La mancanza del documento, andato smarrito dopo la morte del contadino, sempre che sia esistito, autorizza il sospetto che la “sco­perta” potesse rientrare nella politica culturale del regime fascista, tendente a imporre ascendenze latine alle grandi tradizioni popolari. Ricercando anche parentele o filiazioni dirette, laddove possibile, tra i grandi santi cattolici e le deità romane.

Scrisse d’altronde il Morini che il vecchio contadino aveva trovato il testo della profezia tra le carte ingiallite di un gentiluomo morto cin­quant’anni prima. Il che sa di romanzo popolare, ingenuamente inter­pretato da perfetti archetipi come il villano e il signore di quell’Italia rurale e aristocratica che la retorica dell’epoca prediligeva. Giustificano ulteriormente ogni dubbio l’anno della pubblicazione (1933) e il carattere della rivista «Latina Gens», cui venne affidato lo scoop. Ma questo non toglie nulla all’effettivo spessore di quella devozione popolare che il vaticinio, tanto più se falso, esprimeva. Semmai dimostra il protrarsi in età moderna di quello che nell’anti­chità è stato un atteggiamento ricorrente del potere politico nei con­fronti dell’arte divinatoria: strumentalizzarne i responsi, o inventarli del tutto, a supporto dei propri disegni.

Fine…


 


8 Valerio Massimo, vissuto nel I secolo dopo Cristo, scrisse un trattato di detti e fatti memo­rabili (Factorum et dictorum memorabilium, in nove libri), ordinando materiali desunti da sto­rici greci e latini secondo criteri d’ordine filosofico e morale.

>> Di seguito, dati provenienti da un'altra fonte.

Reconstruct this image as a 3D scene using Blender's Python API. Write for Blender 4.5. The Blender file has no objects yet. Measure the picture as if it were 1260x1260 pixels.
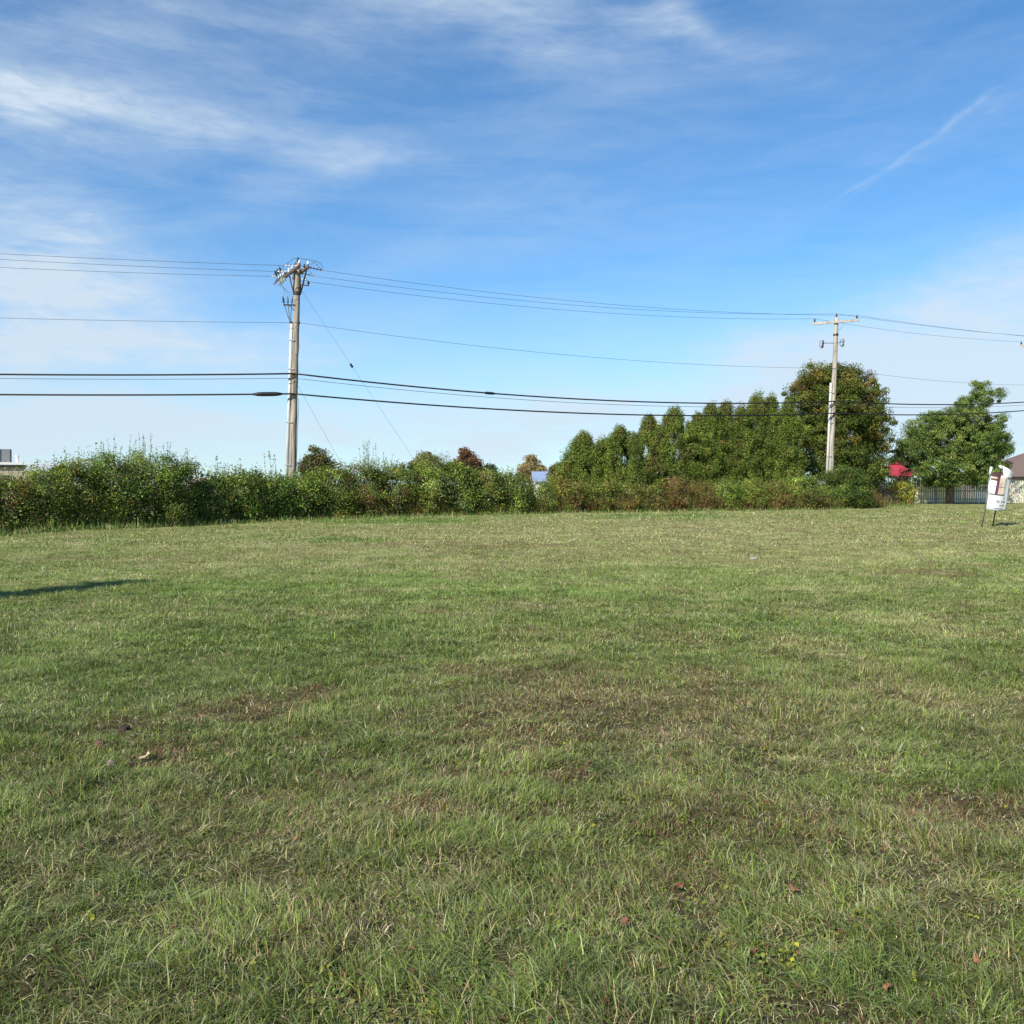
import bpy, math, random
import numpy as np
from mathutils import Vector, Matrix

rng = np.random.default_rng(7)
random.seed(7)
S = bpy.context.scene
COL = S.collection
R = math.radians

# ------------------------------------------------------------------ camera geometry
F, CX, HOR, EYE = 1150.0, 630.0, 595.0, 1.6


def gd(py):                       # ground distance seen on picture row py
    return EYE * F / (py - HOR)


def wx(px, D):
    return (px - CX) / F * D


def wz(py, D):
    return (HOR - py) / F * D + EYE


# ------------------------------------------------------------------ numpy noise
_perm = rng.random((256, 256))


def vnoise(x, y):
    xi = np.floor(x).astype(int); yi = np.floor(y).astype(int)
    fx = x - xi; fy = y - yi
    fx = fx * fx * (3 - 2 * fx); fy = fy * fy * (3 - 2 * fy)
    a = _perm[xi & 255, yi & 255]; b = _perm[(xi + 1) & 255, yi & 255]
    c = _perm[xi & 255, (yi + 1) & 255]; d = _perm[(xi + 1) & 255, (yi + 1) & 255]
    return (a * (1 - fx) + b * fx) * (1 - fy) + (c * (1 - fx) + d * fx) * fy


def fbm(x, y, o=4):
    s = 0; a = .5; t = 0
    for i in range(o):
        s = s + a * vnoise(x * 2 ** i + 13.7 * i, y * 2 ** i + 7.3 * i); t += a; a *= .5
    return s / t


def sstep(a, b, v):
    t = np.clip((v - a) / (b - a), 0, 1)
    return t * t * (3 - 2 * t)


def ground_h(x, y):
    x = np.asarray(x, float); y = np.asarray(y, float)
    r = np.sqrt(x * x + y * y)
    fade = 1 - sstep(70, 110, r)
    return ((fbm(x * .35 + 40, y * .35 + 9, 3) - .5) * .13 + (fbm(x * 1.6 + 3, y * 1.6, 2) - .5) * .05 + (fbm(x * 4.3 + 30, y * 4.3, 2) - .5) * .05 * (1 - sstep(14, 25, r))) * fade


# ------------------------------------------------------------------ tagging / linking
def tag(o, label=None, cat=None, group=None, kind=None):
    if label: o['label'] = label
    if cat: o['category'] = cat
    if group: o['group'] = group
    if kind: o['kind'] = kind
    return o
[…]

Tra le sue fonti Varrone, storico delle sibille.         


9 Tito Flavio Clemente, detto Alessandrino (150~215 circa), rivolse tramite il Protrettico ai greci un invito ad abbracciare il cristianesimo ai suoi contemporanei ancora condizionati dalla cultura pagana. Lasciò anche un’opera di morale cristiana, denominata Il pedagogo, più vari scritti contro le eresie.


10 Il Morini lo pubblicò sulla rivista «Latina Gens» nell’aprile 1933, illustrando in un saggio (La leggendadi Roccaporena) le modalità del ritrovamento.